The land, mostly frontier land at that time, was given by James II, the last Roman Catholic King of England, for two reasons – commercialism and as a religious sanctuary for all faiths. The area attracted Catholics, Huguenots, and Puritan colonialists. Most of the area never prospered commercially and the descendants of the four owners divided and sold parts of the land years later.

Original Aden Grocery more of a general store

According to some, Aden was named after one of the area’s founders.
According to some, Aden was named after one of the area’s founders.
According to some, Aden was named after one of the area’s founders.
According to some, Aden was named after one of the area’s founders.
According to some, Aden was named after one of the area’s founders.

Still, from all accounts not much has changed over the years in Aden. In Prince William, The Story of Its People and Its Places, Aden is described as “a small cluster of neatly painted frame buildings – two stories, a Dunkard [German Baptists] church, a two-room school, and a few houses”, with the entrance of the Effingham estate only a mile down the road. The historic store is the second for the town, with the original once sitting across the road from the current location.

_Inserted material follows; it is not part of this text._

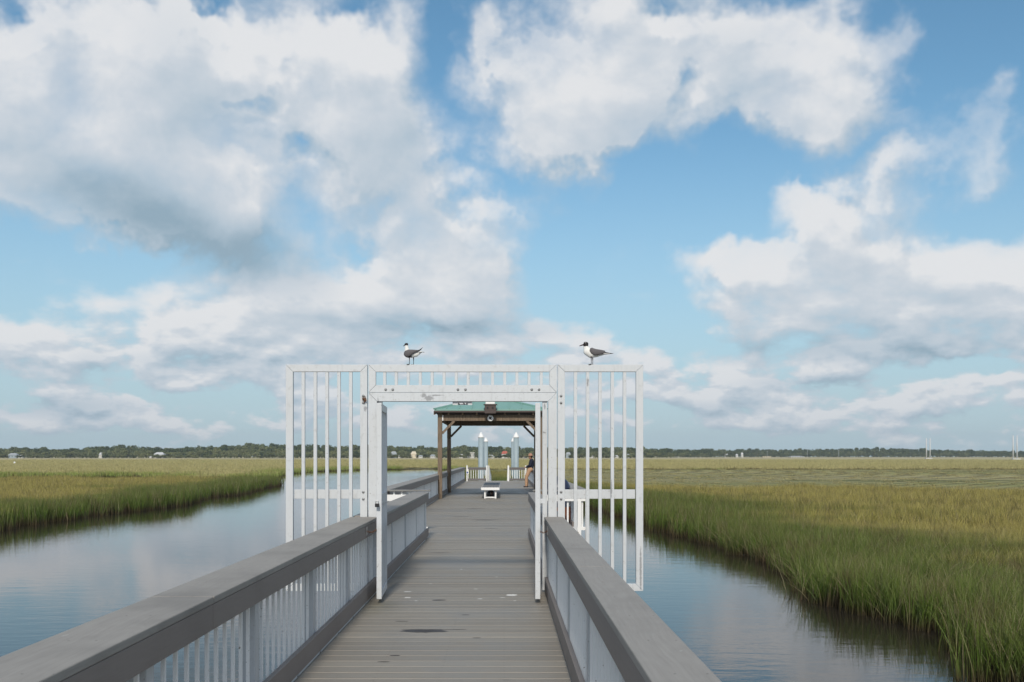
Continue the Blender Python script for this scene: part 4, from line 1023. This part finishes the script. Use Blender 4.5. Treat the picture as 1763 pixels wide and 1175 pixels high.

The original Aden Grocery was more of a general store, selling trade goods like pants, boots and feed, and there was also a post office. On the right side of Fleetwood from the grocery remains the school house, now an apartment.

Aden School

Built between 1908 and 1909, the Aden Sub-center School combined students from Allendale and Hazelwood schools. Serving the community for seven years, the student population outgrew it and by 1916, the School Board had to rent “the hall at Aden” for seven months to make room for a third classroom.

By the mid-1930s additions to the main building turned it into a four room schoolhouse, each room with the seating capacity of 42 students, with pine wood floors, a water pump, four chimneys and tin roof. The school remained active until 1946 when Aden School was consolidated after the Brentsville District High School acquired new building additions.

Remains of many Civil War soldiers

Approximately a half a mile east on Fleetwood from Aden Grocery is the Asbury Methodist Church. It is one of the few remaining 19th Century churches in the county. Built between 1893 and 1894, the small one story wood frame church stands, with a cemetery to the left containing the remains of many Civil War soldiers.

Land to build the church was donated by Civil War veteran, Newton Sayers, and his wife Annie Allen Sayers. North of the crossroads one may see the Effingham Estate nestled against a development of slightly less grand, modern homes. Built circa 1777, the large two story mansion with its double chimneys was part of a large Colonial plantation owned by Colonel William Alexander, the same family for whom the city of Alexandria was named. Along with the house, a few of the original outbuildings, including a slave quarters, a smoke house and well house, plus a family cemetery still stand. Currently, Effingham is privately owned and will become a winery and reception center.

Aden Road historic route markers

Along Aden Road there are historic route markers for both the second Prince William County Courthouse and the Colonial Road. Built in 1743, this second courthouse was built along Cedar Run, replacing the first county courthouse in Woodbridge.

The Cedar Run location, owned by Philemon Waters, became the center of Prince William County until about 1759 when it was moved Dumfries. Part of the road bed that Aden Road follows is the south branch of the Dumfries Road. This road, used before 1740, connected the Port of Dumfries with Red Store, present day Warrenton, as well as other interior settlements.

Although surrounded by and containing a varied and vast history from pre-Independence to the late Victorian era, Aden’s origins remain something of a true mystery. Through all of this change, Aden has retained its charming and welcoming identity.

I suspect that for the residents who live near and around the crossroad, they don’t mind that the area hasn’t changed much or that it hasn’t attracted too much modern development. The beauty of the landscape dotted by homes, dairy farms, and historic structures, along with the inviting, hometown residents, makes Aden a special place.